The kill eliminated the creek’s mussel population and at least 20 species of fish.

High levels of total dissolved solids called TDS contributed to the high conductivity.

In West Virginia, there is no standard regulating how much TDS can be in the stream.

People quickly asked questions about how the water grew so salient.  Delegate Barbara Evans Fleischauer is one of them.

“What the concern is the TDS level creates the conditions for golden algae. We’ve never had golden algae in the state of West Virginia,” she said.

“In fact, it’s never been in any of the Mid-Atlantic States until this particular stream. You have to say why Dunkard Creek? Why not any other place?”

During the 2009 session, Fleischauer introduced a bill that would set standards.

It failed, but in 2010, Fleischauer says she will resume the charge.

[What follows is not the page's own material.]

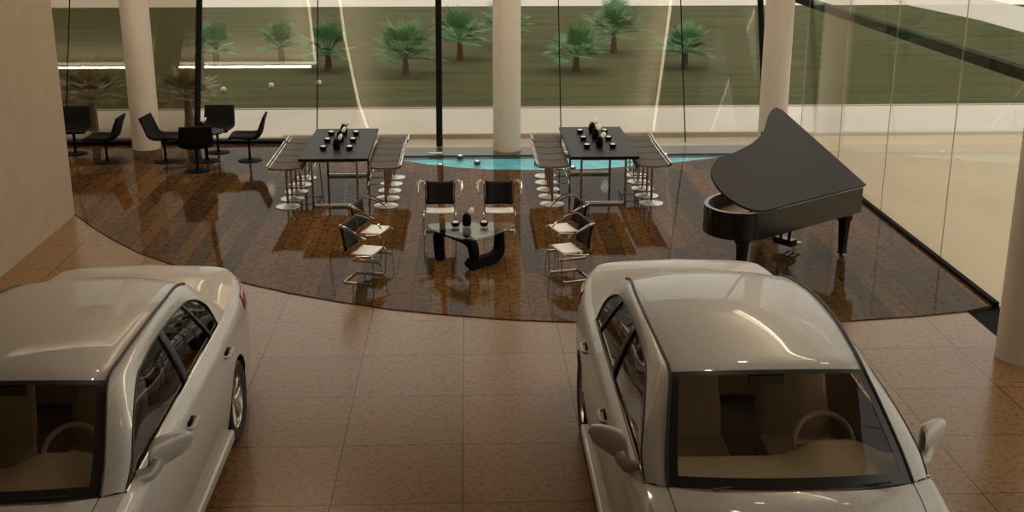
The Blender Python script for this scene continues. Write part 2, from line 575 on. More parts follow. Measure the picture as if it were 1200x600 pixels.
    # windscreen and back window
    def screen(ia, ib, bow0, bow1, cr0, cr1, lo=-1, hi=1, off=0, t0=0, t1=1, N=12):
        rows = []
        nn = ib - ia
        for q in range(25):
            t = t0 + (t1 - t0) * q / 24
            f = ia + nn * t
            k = min(int(f), ib - 1)
            e = E1[k].lerp(E1[k + 1], f - k)
            rows.append(cross(e, bow0 + (bow1 - bow0) * t, cr0 + (cr1 - cr0) * t, N, lo, hi, off))
        return rows
    ws = (0, i0, -.135, -.055, .036, .030)
    MB().grid(screen(*ws)).build('windshield', M['cabinglass'], root)
    fr = MB()
    fr.grid(screen(*ws, lo=-1, hi=-.915, off=.004, N=2)).grid(screen(*ws, lo=.915, hi=1, off=.004, N=2))
    fr.grid(screen(*ws, off=.004, t0=0, t1=.15)).grid(screen(*ws, off=.004, t0=.955, t1=1))
    fr.build('windshield_border', M['frit'], root)
    MB().grid(screen(i1, 9 * K, .10, .21, .030, .055)).build('rear_window', M['darkglass'], root)
    # black roof ditch strips / screen edge
    for sgn in (1, -1):
        pts = [Vector((p.x * sgn, p.y, p.z + .004)) for p in E1[0:7 * K + 4]]
        MB().tube(pts, .011, 6).build('roof_strip', M['trim'], root)
    # side glass: belt to E2, front pane, pillar, rear pane
    def belt(y):
        t = (y - E2[0].y) / (E2[-1].y - E2[0].y)
        return Vector((E2[0].x + (E2[-1].x - E2[0].x) * t, y, E2[0].z + (E2[-1].z - E2[0].z) * t))
    def side_pt(y, t, off=0):
        # point on the side glass at depth y, t 0 belt .. 1 top
        for k in range(len(E2) - 1):
            if E2[k].y <= y <= E2[k + 1].y:
                f = (y - E2[k].y) / max(1e-6, E2[k + 1].y - E2[k].y)
                top = E2[k].lerp(E2[k + 1], f); break
        else:
            top = E2[0] if y < E2[0].y else E2[-1]
        lo = belt(min(max(y, E2[0].y), E2[-1].y))
        p = lo.lerp(top, t)
        return p + Vector((.012 * math.sin(t * PI) + off, 0, 0))
    def pane(ya, yb, off, lean=.0, N=26):
        rows = []
        for k in range(N + 1):
            y = ya + (yb - ya) * k / N
            rows.append([side_pt(y + lean * j / 8, j / 8, off) for j in range(9)])
        return rows
    y0, y1 = E2[0].y, E2[-1].y
    for sgn in (1, -1):
        S = (lambda rs: rs) if sgn > 0 else (lambda rs: [[mir(p) for p in r] for r in rs])
        MB().grid(S(pane(y0, 7.60, -.008))).build('front_side_window', M['darkglass'], root)
        MB().grid(S(pane(7.60, y1, -.008))).build('rear_side_window', M['darkglass'], root)
        MB().grid(S(pane(7.60, 7.70, .001, -.06, 3))).build('door_pillar', M['trim'], root, solid=.012)
        MB().grid(S(pane(8.46, 8.50, .001, -.26, 3))).build('quarter_pillar', M['trim'], root, solid=.01)
        ring = [side_pt(y0 + (y1 - y0) * k / 30, 0, .004) for k in range(31)]
        MB().tube([Vector((p.x * sgn, p.y, p.z + .004)) for p in ring], .010, 6).build('window_chrome', M['chrome'], root)
        top = [Vector((p.x * sgn, p.y, p.z)) for p in E2]
        MB().tube(top, .007, 6).build('window_seal', M['trim'], root)
        # handles
        for y in (7.28, 8.52):
            i = min(range(n), key=lambda i: abs(path[i].y - y))
            p = body(i, .86)
            hm = MB()
            hm.tube(fillet([(p.x - .02, y - .10, .855), (p.x + .035, y - .085, .86), (p.x + .035, y + .085, .865), (p.x - .02, y + .10, .865)], .03), .014, 8)
            hm.v = [(v[0] * sgn, v[1], v[2]) for v in hm.v]
            hd = hm.build('door_handle', M['paint'], root)
            rc = MB().box(sgn * (p.x - .005), sgn * (p.x + .004), y - .065, y + .065, .835, .885).build('handle_recess', M['blackmatt'], hd, bevel=.003)
        # mirror
        mm = MB()
        rows = []
        for k in range(15):
            t = k / 14
            x = .885 + .225 * t
            w = (.86 + .5 * t - .95 * t * t)
            if t > .84: w *= math.sqrt(max(.02, 1 - ((t - .84) / .16) ** 2))
            zc = 1.05 + .035 * t
            yc = 6.42 + .17 * t
            if t < .12: w *= math.sqrt(max(.05, 1 - ((.12 - t) / .12) ** 2))
            ry, rz_ = .075 * w * (1 - .25 * t), .098 * w
            rows.append([(sgn * x, yc + ry * math.copysign(abs(math.cos(a)) ** .7, math.cos(a)), zc + rz_ * math.copysign(abs(math.sin(a)) ** .75, math.sin(a)))
                         for a in [2 * PI * q / 18 for q in range(18)]])
        mm.grid(rows, closed=True)
        b0 = len(mm.v)
        mm.f.append(tuple(range(b0 - 18, b0))); mm.f.append(tuple(range(b0 - 15 * 18, b0 - 14 * 18))[::-1])
        mi = mm.build('side_mirror', M['paint'], root)
        MB().tube([(sgn * .83, 6.33, .955), (sgn * .895, 6.36, .965), (sgn * .92, 6.40, .99), (sgn * .93, 6.42, 1.03)], [.042, .044, .046, .05], 12).build('mirror_foot', M['paint'], mi)
        MB().add([(sgn * (.885 + .225 * t), 6.42 + .17 * t + d, z) for d in (.05, .088) for t, z in ((.3, 1.01), (.72, 1.03), (.72, 1.11), (.3, 1.11))],
                 [(0, 1, 2, 3), (4, 5, 6, 7), (0, 1, 5, 4), (1, 2, 6, 5), (2, 3, 7, 6), (3, 0, 4, 7)]).build('mirror_glass', M['chrome'], mi)
        # sill
        MB().box(sgn * .875, sgn * .972, FAX + RA + .03, RAX - RA - .03, .19, .285).build('side_skirt', M['paint'], root, bevel=.02)
        # tail lamp
        ids = [i for i in range(n) if 9.46 <= path[i].y and path[i].x > .72]
        rws = []
        for i in ids:
            f = (i - ids[0]) / max(1, len(ids) - 1)
            za, zb_ = .88 - .13 * f, 1.0 + .02 * f
            rws.append([body(i, za + (zb_ - za) * j / 5, .007) for j in range(6)])
        if sgn < 0: rws = [[mir(p) for p in r] for r in rws]
        MB().grid(rws).build('tail_lamp', M['red'], root, solid=.008)
        # head lamp (on the nose)
        ids = [i for i in range(n) if path[i].y <= 5.6 and path[i].x > .5]
        rws = [[body(i, .60 + (.12 + .02 * (i - ids[0])  * .3) * j / 5, .006) for j in range(6)] for i in ids]
        if sgn < 0: rws = [[mir(p) for p in r] for r in rws]
        MB().grid(rws).build('head_lamp', M['polished'], root, solid=.006)
        # wheels
        for ay in (FAX, RAX):
            tp = [(.215, -.09), (.30, -.105), (.325, -.09), (.332, -.05), (.332, .05), (.325, .09), (.30, .105), (.215, .09)]
            w = MB().lathe(tp, 40, axis='x').build('tyre', M['rubber'], root, loc=(sgn * .835, ay, .335))
            rm = MB()
            rm.lathe([(.222, -.085), (.226, -.08), (.222, .08 * 1), (.212, .088), (.200, .07), (.196, -.08)], 40, axis='x')
            rm.lathe([(.001, .055), (.05, .055), (.06, .04), (.06, -.02)], 20, axis='x')
            for k in range(7):
                a = 2 * PI * k / 7
                for da in (-.12, .12):
                    p0 = (.045, math.cos(a) * .04, math.sin(a) * .04)
                    p1 = (.062, math.cos(a + da * .8) * .13, math.sin(a + da * .8) * .13)
                    p2 = (.060, math.cos(a + da * 1.3) * .205, math.sin(a + da * 1.3) * .205)
                    rm.tube([p0, p1, p2], [.018, .014, .016], 6)
            rm.v = [(v[0] * sgn, v[1], v[2]) for v in rm.v]
            rm.build('rim', M['alloy'], w)
            MB().lathe([(.001, -.03), (.16, -.03), (.16, -.015), (.001, -.015)], 28, axis='x').build('brake_disc', M['steel'], w)
            wl = MB()
            ar = [(ay + RA * 1.0 * math.cos(a), ZC + RA * math.sin(a)) for a in [PI * q / 20 for q in range(21)]]
            wl.grid([[(sgn * x, y, z) for y, z in ar] for x in (.62, .925)])
            wl.add([(sgn * .62, y, z) for y, z in ar], [tuple(range(21))])
            wl.build('wheel_well', M['blackmatt'], root)
    # bottom, cabin
    MB().box(-.80, .80, 5.2, 9.95, .19, .23).build('underbody', M['blackmatt'], root)
    MB().box(-.78, .78, 6.0, 9.1, .42, .46).build('cabin_floor', M['cabin'], root)
    # dashboard
    dm = MB()
    rows = []
    for k in range(25):
        x = -.76 + 1.52 * k / 24
        bump = math.exp(-((x - .37) / .24) ** 4)
        rows.append([(x, 5.99 + .10 * (x / .76) ** 2, .80), (x, 5.99 + .10 * (x / .76) ** 2, .965), (x, 6.2 + .04 * (x / .76) ** 2, .985 + .03 * bump),
                     (x, 6.40, .985 + .10 * bump), (x, 6.47, .96 + .10 * bump), (x, 6.50, .88), (x, 6.46, .6), (x, 6.2, .55)])
    dm.grid(rows).build('dashboard', M['dash'], root)
    sm = MB()
    cx, cy, cz = .37, 6.64, .955
    tilt = R(62)
    ring = [(cx + .185 * math.cos(a), cy + .185 * math.sin(a) * math.cos(tilt), cz + .185 * math.sin(a) * math.sin(tilt)) for a in [2 * PI * q / 36 for q in range(36)]]
    sm.tube(ring, .017, 8, closed=True)
    for a in (0, PI, -PI / 2):
        sm.tube([(cx, cy - .01, cz), (cx + .18 * math.cos(a), cy + .18 * math.sin(a) * math.cos(tilt), cz + .18 * math.sin(a) * math.sin(tilt))], .02, 6)
    sm.tube([(cx, cy, cz), (cx, 6.46, .90)], .05, 8)
    sm.build('steering_wheel', M['dash'], root)
    for x in (-.37, .37):
        s = MB()
        s.box(x - .25, x + .25, 6.85, 7.35, .5, .70)
        bk = [(7.30, .62, .25), (7.38, .85, .26), (7.46, 1.08, .24), (7.50, 1.16, .16)]
        rows = []
        for y, z, hw in bk:
            rows.append([(x + hw * math.cos(a), y + .07 * math.sin(a), z + .02 * math.sin(a)) for a in [2 * PI * q / 20 for q in range(20)]])
        s.grid(rows, closed=True)
        so = s.build('car_seat', M['seat'], root, bevel=.03)
        hmb = MB()
        rows = [[(x + hw * math.cos(a), 7.52 + .045 * math.sin(a), z) for a in [2 * PI * q / 16 for q in range(16)]] for z, hw in ((1.16, .02), (1.17, .11), (1.25, .135), (1.32, .12), (1.345, .03))]
        hmb.grid(rows, closed=True).build('headrest', M['seat'], so)
    MB().box(-.62, .62, 8.35, 8.8, .5, .72).box(-.62, .62, 8.72, 8.88, .7, 1.12).build('rear_bench', M['seat'], root, bevel=.04)
    MB().box(-.11, .11, 6.70, 6.73, 1.325, 1.385).tube([(0, 6.72, 1.38), (0, 6.74, 1.44)], .01, 6).build('rear_view_mirror', M['trim'], root, bevel=.01)
    wp = MB()
    for xs in (-.55, .05):
        wp.tube([(xs + .08, 5.93, 1.028), (xs + .5, 5.955 + .05 * abs(xs), 1.04)], .008, 6)
    wp.build('wiper', M['trim'], root)
    # move so the origin sits under the car
    for o in list(root.children):
        if o.parent == root: o.location.y -= 7.5
    return root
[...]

“We are going to have a much more emphatic drive to get it through the House and through the Senate,” she said.

“We hope to have different groups, both in industry, because we know we need to have some consensus on the bill to get it to pass.”

Fleischauer’s bill will establish water quality standards for total dissolved solids at 500 milligrams per liter. This is the standard in nearby Pennsylvania.

The bill would also ensure all discharges within any West Virginia stream would comply with the TDS standard.

Information would also be collected regarding all water withdrawals from streams.

“We think that it’s reasonable to adopt a standard of 500 and also to regulate the amount of water that is taken out of our streams and rivers and the amount of fluid that is put back into it,” Fleischauer said.

Dunkard Creek Watershed Association President Betty Wiley agrees.

“What we need to do is number 1, get legislation to solve this problem,” she said.

“You have to clean up the water. In order to have clean water, you have to have a law, and enforce the law.”